Market makers retreat into the shadows of private blockchains

Meanwhile, another phenomenon confirms this accelerating institutionalization of the crypto market: market makers — the actors providing liquidity on exchanges by continuously buying and selling — are increasingly abandoning public blockchains for private or semi-private environments.

Why? To protect their trading strategies. On a public blockchain like Ethereum, every transaction is visible to everyone in real time. This transparency level, one of blockchain technology’s fundamental virtues, paradoxically becomes a problem for professional players whose competitive advantage relies precisely on keeping their methods confidential. In technical terms, we call this “front-running” risk: anyone can observe a large pending transaction and exploit it for profit.

This migration phenomenon toward more opaque execution environments — whether private blockchains, dedicated settlement networks, or so-called “dark pool” solutions — marks a structural market evolution.
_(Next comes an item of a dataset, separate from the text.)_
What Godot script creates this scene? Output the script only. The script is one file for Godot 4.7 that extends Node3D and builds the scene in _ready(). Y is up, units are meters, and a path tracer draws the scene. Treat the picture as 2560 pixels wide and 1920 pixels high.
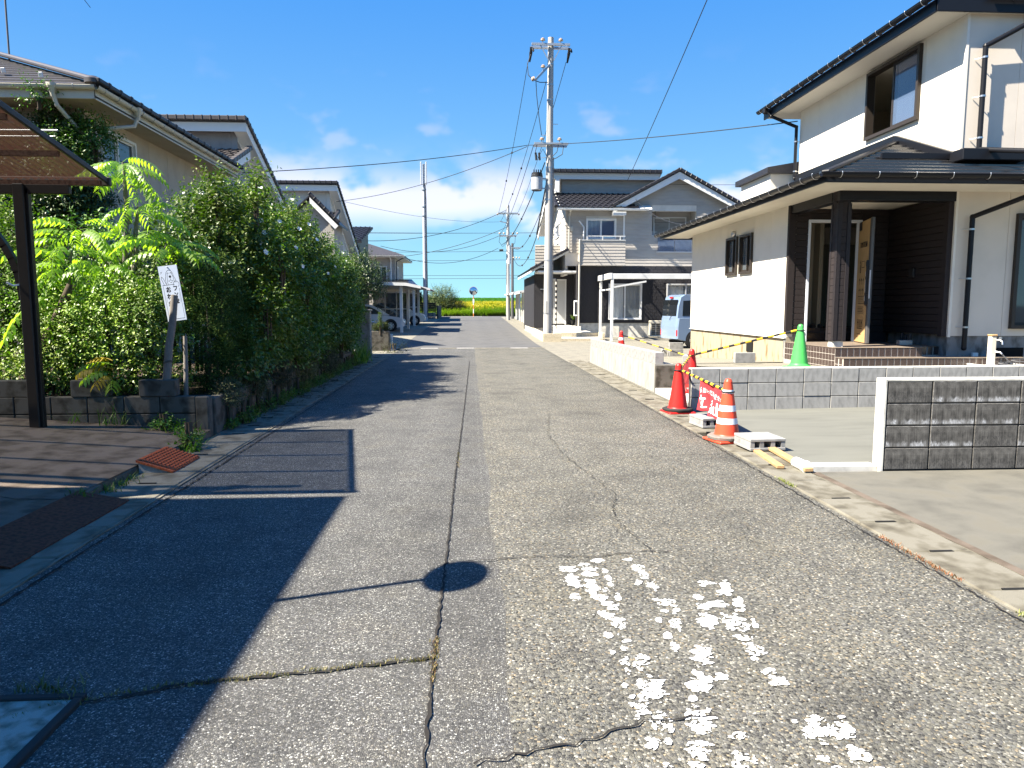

Professionals are adapting blockchain infrastructure to their needs, rather than the other way around.

A two-speed crypto: Transparency for whom?

There’s something ironically amusing about this situation. Blockchain was invented, among other reasons, to democratize finance and offer everyone transparent access to the same information. Now the market’s most powerful players are moving away from it precisely because it’s too transparent for their business.

Meanwhile, retail users — those who would actually benefit most from this transparency — are nowhere to be found, busy juggling their monthly budgets.

We’re witnessing a double shift: on one hand, institutions are capturing public crypto markets like spot Bitcoin, which has benefited since late 2023 from SEC-approved ETFs in the United States, making institutional access simpler than ever. On the other, those same institutions are building private pipelines for their most sophisticated trading activities.

Perspective: Toward permanent institutional crypto?

This cycle confirms a long-standing trend: crypto no longer really resembles the financial wild west populated by enlightened amateurs and Sunday speculators that captured minds between 2017 and 2021. The rules are changing, and so are the players.

This doesn’t necessarily mean retail investors are permanently locked out — cycles have a habit of renewing, and appetite for spectacular gains remains alive in the general population. But it raises important questions about the true nature of the “financial democratization” that crypto promised to embody.

A bull market whose fuel comes primarily from major funds rather than millions of small investors is perhaps a crypto that has matured — but hasn’t yet decided if it really wanted to grow for everyone.

This article does not constitute investment advice.